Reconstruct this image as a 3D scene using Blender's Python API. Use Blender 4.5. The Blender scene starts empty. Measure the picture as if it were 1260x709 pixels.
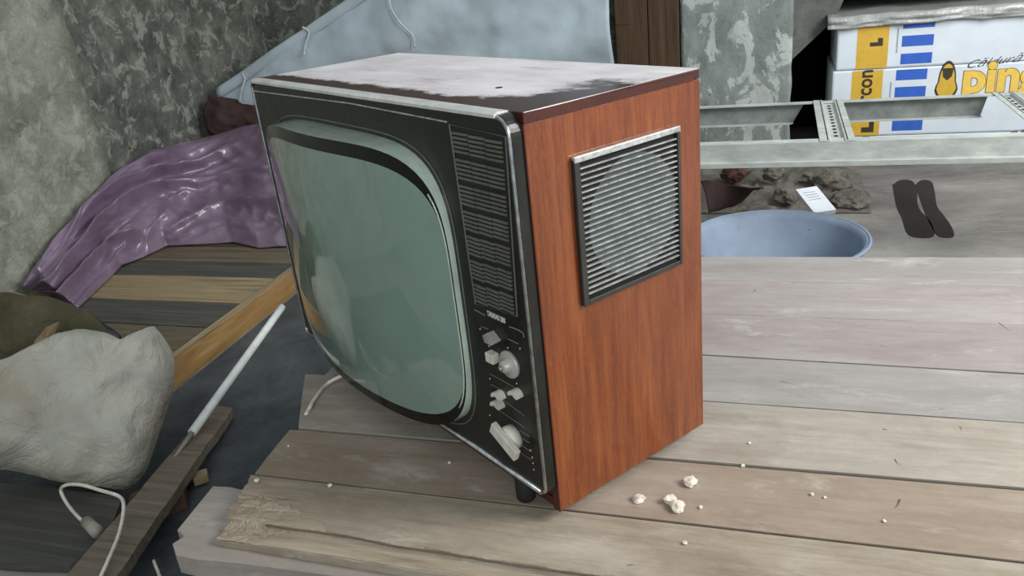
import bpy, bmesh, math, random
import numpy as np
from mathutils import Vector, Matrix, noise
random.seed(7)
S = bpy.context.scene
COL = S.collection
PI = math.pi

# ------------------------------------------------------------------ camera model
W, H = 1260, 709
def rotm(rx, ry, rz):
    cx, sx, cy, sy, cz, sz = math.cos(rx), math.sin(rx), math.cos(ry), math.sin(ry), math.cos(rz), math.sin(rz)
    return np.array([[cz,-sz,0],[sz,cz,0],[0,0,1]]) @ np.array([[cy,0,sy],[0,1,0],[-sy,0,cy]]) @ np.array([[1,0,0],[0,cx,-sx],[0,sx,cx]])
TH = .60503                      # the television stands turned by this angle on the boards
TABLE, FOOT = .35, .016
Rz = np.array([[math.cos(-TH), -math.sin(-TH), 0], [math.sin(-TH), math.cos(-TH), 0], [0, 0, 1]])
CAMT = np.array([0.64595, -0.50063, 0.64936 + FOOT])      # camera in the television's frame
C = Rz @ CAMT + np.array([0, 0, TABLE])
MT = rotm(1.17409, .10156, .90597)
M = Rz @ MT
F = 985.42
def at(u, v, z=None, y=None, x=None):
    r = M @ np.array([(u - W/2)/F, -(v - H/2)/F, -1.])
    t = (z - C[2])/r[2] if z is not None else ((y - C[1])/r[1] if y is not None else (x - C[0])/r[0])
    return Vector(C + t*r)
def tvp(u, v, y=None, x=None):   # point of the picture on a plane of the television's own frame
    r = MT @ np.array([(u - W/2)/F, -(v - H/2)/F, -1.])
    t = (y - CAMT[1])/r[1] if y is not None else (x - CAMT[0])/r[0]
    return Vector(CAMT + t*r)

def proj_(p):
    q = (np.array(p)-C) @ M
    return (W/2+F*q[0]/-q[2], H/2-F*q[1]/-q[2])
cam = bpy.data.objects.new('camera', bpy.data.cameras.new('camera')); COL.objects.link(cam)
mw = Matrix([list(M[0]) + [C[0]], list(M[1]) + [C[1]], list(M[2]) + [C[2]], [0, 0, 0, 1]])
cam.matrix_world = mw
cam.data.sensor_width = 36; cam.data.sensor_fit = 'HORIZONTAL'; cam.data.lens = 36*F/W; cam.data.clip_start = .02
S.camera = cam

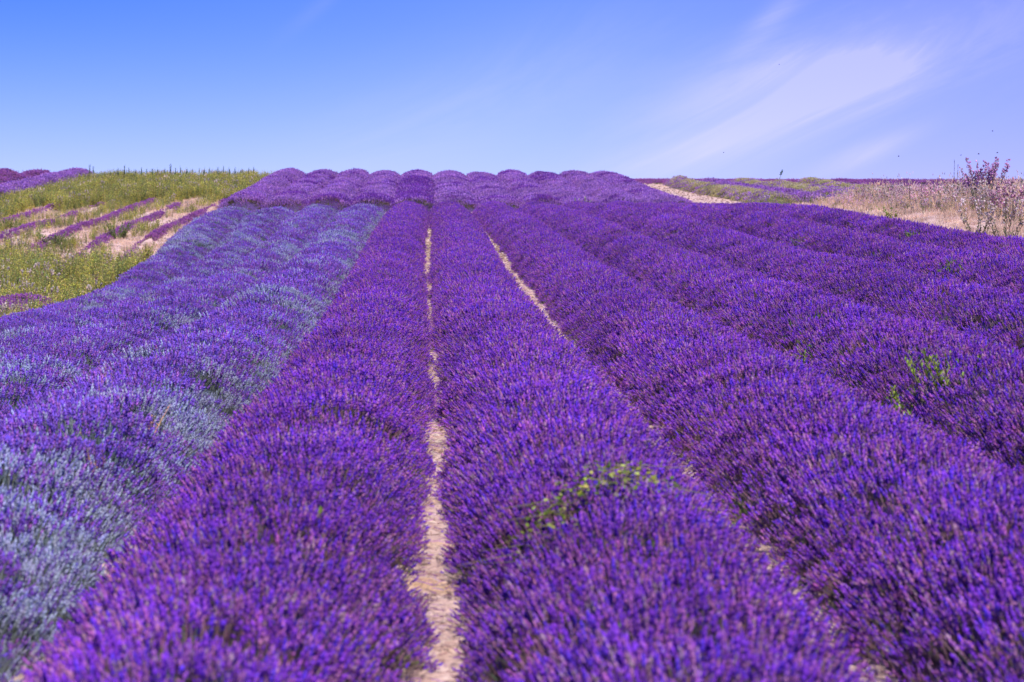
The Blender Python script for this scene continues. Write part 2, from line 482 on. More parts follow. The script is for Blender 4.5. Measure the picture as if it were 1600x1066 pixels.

---

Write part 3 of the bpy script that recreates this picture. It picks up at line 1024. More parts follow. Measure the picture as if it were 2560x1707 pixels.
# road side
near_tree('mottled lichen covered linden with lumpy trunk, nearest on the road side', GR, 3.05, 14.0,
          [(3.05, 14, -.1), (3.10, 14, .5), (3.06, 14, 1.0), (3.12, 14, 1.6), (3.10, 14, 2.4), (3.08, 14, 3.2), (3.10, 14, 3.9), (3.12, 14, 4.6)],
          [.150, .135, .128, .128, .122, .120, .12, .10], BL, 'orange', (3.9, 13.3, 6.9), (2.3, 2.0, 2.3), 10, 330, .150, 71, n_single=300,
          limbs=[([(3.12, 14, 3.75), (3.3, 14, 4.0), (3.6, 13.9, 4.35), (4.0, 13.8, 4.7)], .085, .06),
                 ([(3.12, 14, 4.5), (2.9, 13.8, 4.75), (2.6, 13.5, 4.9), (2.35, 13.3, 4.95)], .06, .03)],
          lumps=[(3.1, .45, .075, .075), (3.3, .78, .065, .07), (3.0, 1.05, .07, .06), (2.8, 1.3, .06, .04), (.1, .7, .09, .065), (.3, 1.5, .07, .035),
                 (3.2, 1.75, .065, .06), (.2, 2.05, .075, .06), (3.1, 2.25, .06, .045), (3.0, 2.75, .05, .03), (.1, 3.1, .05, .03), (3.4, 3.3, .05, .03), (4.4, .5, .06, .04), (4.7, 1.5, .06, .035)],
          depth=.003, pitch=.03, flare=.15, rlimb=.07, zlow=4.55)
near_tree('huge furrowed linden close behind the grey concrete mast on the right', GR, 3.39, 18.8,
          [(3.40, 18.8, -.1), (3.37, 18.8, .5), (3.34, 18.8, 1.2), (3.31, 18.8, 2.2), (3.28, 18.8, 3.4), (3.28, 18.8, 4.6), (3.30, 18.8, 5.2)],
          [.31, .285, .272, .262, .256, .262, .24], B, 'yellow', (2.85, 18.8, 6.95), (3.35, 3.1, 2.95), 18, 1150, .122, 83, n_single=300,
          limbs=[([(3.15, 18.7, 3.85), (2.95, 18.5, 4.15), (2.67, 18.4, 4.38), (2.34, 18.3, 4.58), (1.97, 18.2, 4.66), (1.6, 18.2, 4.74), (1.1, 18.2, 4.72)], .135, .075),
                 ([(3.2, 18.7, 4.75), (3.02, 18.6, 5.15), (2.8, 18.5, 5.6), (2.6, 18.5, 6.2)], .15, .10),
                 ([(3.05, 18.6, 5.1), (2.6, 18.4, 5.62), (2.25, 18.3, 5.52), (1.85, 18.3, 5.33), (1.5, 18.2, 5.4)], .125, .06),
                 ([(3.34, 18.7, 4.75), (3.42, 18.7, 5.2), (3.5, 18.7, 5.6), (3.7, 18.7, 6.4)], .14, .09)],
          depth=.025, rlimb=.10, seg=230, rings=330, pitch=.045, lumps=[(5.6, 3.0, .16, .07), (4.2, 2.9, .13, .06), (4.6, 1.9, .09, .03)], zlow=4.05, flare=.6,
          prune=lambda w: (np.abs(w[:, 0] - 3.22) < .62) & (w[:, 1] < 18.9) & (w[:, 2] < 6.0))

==

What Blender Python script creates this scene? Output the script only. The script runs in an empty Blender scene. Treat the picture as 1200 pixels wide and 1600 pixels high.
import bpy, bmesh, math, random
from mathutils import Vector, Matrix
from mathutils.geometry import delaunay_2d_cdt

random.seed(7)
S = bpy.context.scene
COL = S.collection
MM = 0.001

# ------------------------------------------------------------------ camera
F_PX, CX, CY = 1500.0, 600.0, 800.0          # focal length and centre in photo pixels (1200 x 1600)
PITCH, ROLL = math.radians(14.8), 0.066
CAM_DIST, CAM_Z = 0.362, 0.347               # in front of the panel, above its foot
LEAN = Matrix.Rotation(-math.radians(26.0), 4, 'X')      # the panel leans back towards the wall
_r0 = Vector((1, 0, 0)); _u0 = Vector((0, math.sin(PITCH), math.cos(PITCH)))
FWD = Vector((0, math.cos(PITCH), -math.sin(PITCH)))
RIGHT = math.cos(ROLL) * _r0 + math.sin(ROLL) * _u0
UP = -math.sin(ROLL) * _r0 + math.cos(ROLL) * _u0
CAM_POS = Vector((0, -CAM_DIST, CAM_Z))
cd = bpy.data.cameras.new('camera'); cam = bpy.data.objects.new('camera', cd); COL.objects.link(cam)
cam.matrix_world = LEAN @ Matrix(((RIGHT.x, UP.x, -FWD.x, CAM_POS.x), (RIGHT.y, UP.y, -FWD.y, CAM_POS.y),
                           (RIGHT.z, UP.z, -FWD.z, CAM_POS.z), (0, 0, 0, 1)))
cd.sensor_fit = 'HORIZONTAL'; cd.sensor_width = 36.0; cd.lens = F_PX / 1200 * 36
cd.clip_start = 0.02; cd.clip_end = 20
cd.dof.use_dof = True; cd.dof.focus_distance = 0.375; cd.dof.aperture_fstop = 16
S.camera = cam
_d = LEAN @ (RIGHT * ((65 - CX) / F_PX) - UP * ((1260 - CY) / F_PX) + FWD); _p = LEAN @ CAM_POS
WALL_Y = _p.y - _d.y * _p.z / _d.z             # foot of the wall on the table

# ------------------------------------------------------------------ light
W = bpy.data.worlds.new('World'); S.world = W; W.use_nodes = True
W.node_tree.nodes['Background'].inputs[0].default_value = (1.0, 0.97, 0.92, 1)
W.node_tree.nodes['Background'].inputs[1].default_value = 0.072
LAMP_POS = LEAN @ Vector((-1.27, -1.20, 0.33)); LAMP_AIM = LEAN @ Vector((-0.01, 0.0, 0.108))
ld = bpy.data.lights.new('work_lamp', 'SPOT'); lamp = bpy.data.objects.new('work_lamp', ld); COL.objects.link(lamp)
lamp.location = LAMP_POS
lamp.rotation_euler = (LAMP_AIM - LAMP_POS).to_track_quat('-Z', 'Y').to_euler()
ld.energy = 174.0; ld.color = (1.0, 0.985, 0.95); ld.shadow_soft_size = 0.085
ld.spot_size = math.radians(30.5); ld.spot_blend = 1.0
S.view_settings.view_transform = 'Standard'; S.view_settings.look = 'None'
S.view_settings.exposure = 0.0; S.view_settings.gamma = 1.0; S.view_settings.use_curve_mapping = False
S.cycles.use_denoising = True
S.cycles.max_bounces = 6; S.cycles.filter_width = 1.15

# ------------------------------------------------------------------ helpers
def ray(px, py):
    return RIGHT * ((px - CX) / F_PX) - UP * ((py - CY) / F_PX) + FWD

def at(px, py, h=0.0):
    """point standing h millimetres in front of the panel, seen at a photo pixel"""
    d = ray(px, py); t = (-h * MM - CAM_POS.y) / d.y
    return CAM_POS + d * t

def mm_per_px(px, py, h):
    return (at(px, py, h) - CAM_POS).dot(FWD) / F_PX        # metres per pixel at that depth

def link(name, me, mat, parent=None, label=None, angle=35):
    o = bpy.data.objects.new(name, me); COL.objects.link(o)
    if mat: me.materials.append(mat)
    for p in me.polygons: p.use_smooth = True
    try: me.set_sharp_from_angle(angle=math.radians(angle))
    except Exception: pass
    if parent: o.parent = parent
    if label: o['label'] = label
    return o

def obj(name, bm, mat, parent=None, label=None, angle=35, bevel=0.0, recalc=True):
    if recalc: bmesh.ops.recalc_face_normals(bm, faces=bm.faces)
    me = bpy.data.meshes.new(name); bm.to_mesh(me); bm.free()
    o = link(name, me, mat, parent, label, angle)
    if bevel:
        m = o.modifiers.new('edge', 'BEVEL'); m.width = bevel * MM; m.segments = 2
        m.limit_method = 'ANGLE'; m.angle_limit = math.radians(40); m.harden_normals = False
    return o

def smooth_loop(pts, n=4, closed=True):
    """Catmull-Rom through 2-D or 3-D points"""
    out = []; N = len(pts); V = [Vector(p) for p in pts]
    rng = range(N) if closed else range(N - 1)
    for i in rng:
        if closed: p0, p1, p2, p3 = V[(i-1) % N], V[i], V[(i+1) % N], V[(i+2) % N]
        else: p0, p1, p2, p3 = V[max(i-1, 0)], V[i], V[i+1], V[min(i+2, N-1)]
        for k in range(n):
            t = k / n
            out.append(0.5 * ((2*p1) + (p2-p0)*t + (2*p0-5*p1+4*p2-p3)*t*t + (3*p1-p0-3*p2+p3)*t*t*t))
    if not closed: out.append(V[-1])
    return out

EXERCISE
Search the data for "follow". Copy every line that has it.

EXERCISE RESULT
The Blender Python script for this scene continues. Write part 2, from line 482 on. More parts follow. The script is for Blender 4.5. Measure the picture as if it were 1600x1066 pixels.
Write part 3 of the bpy script that recreates this picture. It picks up at line 1024. More parts follow. Measure the picture as if it were 2560x1707 pixels.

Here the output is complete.